WHAT NEEDS TO BE DONE
Your task is to quote the material that follows, in full and exactly.

#### DATA LINES

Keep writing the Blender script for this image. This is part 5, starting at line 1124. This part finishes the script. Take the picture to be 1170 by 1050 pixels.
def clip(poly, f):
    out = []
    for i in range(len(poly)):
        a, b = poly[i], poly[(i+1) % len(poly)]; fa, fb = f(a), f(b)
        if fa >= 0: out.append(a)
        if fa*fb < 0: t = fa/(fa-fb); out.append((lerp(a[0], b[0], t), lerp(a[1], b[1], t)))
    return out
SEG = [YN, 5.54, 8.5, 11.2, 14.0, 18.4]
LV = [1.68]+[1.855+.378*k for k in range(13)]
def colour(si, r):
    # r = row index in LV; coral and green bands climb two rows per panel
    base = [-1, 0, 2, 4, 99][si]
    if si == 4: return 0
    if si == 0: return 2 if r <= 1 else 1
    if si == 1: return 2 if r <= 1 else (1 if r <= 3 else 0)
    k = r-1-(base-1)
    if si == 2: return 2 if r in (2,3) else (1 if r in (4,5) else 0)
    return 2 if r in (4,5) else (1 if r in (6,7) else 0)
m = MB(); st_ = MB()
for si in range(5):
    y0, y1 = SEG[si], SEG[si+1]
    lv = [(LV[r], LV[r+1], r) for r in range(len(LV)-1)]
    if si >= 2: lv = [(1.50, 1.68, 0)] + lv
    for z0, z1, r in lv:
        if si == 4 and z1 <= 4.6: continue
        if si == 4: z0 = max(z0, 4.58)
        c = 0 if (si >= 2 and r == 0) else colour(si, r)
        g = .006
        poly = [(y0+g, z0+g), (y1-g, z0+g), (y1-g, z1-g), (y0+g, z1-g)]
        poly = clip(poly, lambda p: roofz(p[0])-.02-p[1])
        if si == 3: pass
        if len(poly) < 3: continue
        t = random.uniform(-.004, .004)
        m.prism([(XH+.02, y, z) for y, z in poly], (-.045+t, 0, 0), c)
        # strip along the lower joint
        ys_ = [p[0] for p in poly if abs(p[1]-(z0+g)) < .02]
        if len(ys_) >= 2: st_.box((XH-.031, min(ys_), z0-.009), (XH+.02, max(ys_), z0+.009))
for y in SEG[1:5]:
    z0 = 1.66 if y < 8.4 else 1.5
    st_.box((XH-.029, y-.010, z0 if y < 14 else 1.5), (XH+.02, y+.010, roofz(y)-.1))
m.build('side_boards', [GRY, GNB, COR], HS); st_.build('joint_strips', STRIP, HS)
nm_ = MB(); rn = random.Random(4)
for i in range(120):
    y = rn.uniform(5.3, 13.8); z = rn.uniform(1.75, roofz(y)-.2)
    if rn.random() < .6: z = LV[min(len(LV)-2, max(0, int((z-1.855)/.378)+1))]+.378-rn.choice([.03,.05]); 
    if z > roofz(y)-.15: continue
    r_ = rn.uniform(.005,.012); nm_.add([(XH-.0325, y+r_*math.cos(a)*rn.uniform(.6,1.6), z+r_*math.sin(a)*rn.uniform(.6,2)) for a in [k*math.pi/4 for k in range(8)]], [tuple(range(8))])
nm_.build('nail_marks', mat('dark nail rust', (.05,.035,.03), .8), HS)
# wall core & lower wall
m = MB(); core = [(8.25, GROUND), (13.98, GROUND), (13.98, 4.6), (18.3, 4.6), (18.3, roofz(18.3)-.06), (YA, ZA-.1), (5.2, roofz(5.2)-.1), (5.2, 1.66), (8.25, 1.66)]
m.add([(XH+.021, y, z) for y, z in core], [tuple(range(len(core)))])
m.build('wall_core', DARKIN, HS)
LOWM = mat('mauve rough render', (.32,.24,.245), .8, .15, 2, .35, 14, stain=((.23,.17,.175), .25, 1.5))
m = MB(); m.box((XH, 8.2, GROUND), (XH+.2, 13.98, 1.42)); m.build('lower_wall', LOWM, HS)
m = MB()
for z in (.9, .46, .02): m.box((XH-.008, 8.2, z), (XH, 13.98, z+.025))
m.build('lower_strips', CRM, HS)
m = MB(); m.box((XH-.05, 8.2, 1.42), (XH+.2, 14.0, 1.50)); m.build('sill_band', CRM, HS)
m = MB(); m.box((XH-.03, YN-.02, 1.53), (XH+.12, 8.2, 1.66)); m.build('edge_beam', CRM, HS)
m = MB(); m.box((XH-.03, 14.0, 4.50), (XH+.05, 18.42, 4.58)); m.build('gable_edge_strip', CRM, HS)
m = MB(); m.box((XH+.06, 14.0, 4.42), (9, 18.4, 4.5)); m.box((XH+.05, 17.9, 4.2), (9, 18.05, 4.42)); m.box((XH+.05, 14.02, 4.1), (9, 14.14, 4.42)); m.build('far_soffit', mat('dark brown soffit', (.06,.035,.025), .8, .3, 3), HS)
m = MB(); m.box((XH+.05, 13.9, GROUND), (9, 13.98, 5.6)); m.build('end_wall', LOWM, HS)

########

SOLUTION FOR THIS TASK
Keep writing the Blender script for this image. This is part 5, starting at line 1124. This part finishes the script. Take the picture to be 1170 by 1050 pixels.
def clip(poly, f):
    out = []
    for i in range(len(poly)):
        a, b = poly[i], poly[(i+1) % len(poly)]; fa, fb = f(a), f(b)
        if fa >= 0: out.append(a)
        if fa*fb < 0: t = fa/(fa-fb); out.append((lerp(a[0], b[0], t), lerp(a[1], b[1], t)))
    return out
SEG = [YN, 5.54, 8.5, 11.2, 14.0, 18.4]
LV = [1.68]+[1.855+.378*k for k in range(13)]
def colour(si, r):
    # r = row index in LV; coral and green bands climb two rows per panel
    base = [-1, 0, 2, 4, 99][si]
    if si == 4: return 0
    if si == 0: return 2 if r <= 1 else 1
    if si == 1: return 2 if r <= 1 else (1 if r <= 3 else 0)
    k = r-1-(base-1)
    if si == 2: return 2 if r in (2,3) else (1 if r in (4,5) else 0)
    return 2 if r in (4,5) else (1 if r in (6,7) else 0)
m = MB(); st_ = MB()
for si in range(5):
    y0, y1 = SEG[si], SEG[si+1]
    lv = [(LV[r], LV[r+1], r) for r in range(len(LV)-1)]
    if si >= 2: lv = [(1.50, 1.68, 0)] + lv
    for z0, z1, r in lv:
        if si == 4 and z1 <= 4.6: continue
        if si == 4: z0 = max(z0, 4.58)
        c = 0 if (si >= 2 and r == 0) else colour(si, r)
        g = .006
        poly = [(y0+g, z0+g), (y1-g, z0+g), (y1-g, z1-g), (y0+g, z1-g)]
        poly = clip(poly, lambda p: roofz(p[0])-.02-p[1])
        if si == 3: pass
        if len(poly) < 3: continue
        t = random.uniform(-.004, .004)
        m.prism([(XH+.02, y, z) for y, z in poly], (-.045+t, 0, 0), c)
        # strip along the lower joint
        ys_ = [p[0] for p in poly if abs(p[1]-(z0+g)) < .02]
        if len(ys_) >= 2: st_.box((XH-.031, min(ys_), z0-.009), (XH+.02, max(ys_), z0+.009))
for y in SEG[1:5]:
    z0 = 1.66 if y < 8.4 else 1.5
    st_.box((XH-.029, y-.010, z0 if y < 14 else 1.5), (XH+.02, y+.010, roofz(y)-.1))
m.build('side_boards', [GRY, GNB, COR], HS); st_.build('joint_strips', STRIP, HS)
nm_ = MB(); rn = random.Random(4)
for i in range(120):
    y = rn.uniform(5.3, 13.8); z = rn.uniform(1.75, roofz(y)-.2)
    if rn.random() < .6: z = LV[min(len(LV)-2, max(0, int((z-1.855)/.378)+1))]+.378-rn.choice([.03,.05]); 
    if z > roofz(y)-.15: continue
    r_ = rn.uniform(.005,.012); nm_.add([(XH-.0325, y+r_*math.cos(a)*rn.uniform(.6,1.6), z+r_*math.sin(a)*rn.uniform(.6,2)) for a in [k*math.pi/4 for k in range(8)]], [tuple(range(8))])
nm_.build('nail_marks', mat('dark nail rust', (.05,.035,.03), .8), HS)
# wall core & lower wall
m = MB(); core = [(8.25, GROUND), (13.98, GROUND), (13.98, 4.6), (18.3, 4.6), (18.3, roofz(18.3)-.06), (YA, ZA-.1), (5.2, roofz(5.2)-.1), (5.2, 1.66), (8.25, 1.66)]
m.add([(XH+.021, y, z) for y, z in core], [tuple(range(len(core)))])
m.build('wall_core', DARKIN, HS)
LOWM = mat('mauve rough render', (.32,.24,.245), .8, .15, 2, .35, 14, stain=((.23,.17,.175), .25, 1.5))
m = MB(); m.box((XH, 8.2, GROUND), (XH+.2, 13.98, 1.42)); m.build('lower_wall', LOWM, HS)
m = MB()
for z in (.9, .46, .02): m.box((XH-.008, 8.2, z), (XH, 13.98, z+.025))
m.build('lower_strips', CRM, HS)
m = MB(); m.box((XH-.05, 8.2, 1.42), (XH+.2, 14.0, 1.50)); m.build('sill_band', CRM, HS)
m = MB(); m.box((XH-.03, YN-.02, 1.53), (XH+.12, 8.2, 1.66)); m.build('edge_beam', CRM, HS)
m = MB(); m.box((XH-.03, 14.0, 4.50), (XH+.05, 18.42, 4.58)); m.build('gable_edge_strip', CRM, HS)
m = MB(); m.box((XH+.06, 14.0, 4.42), (9, 18.4, 4.5)); m.box((XH+.05, 17.9, 4.2), (9, 18.05, 4.42)); m.box((XH+.05, 14.02, 4.1), (9, 14.14, 4.42)); m.build('far_soffit', mat('dark brown soffit', (.06,.035,.025), .8, .3, 3), HS)
m = MB(); m.box((XH+.05, 13.9, GROUND), (9, 13.98, 5.6)); m.build('end_wall', LOWM, HS)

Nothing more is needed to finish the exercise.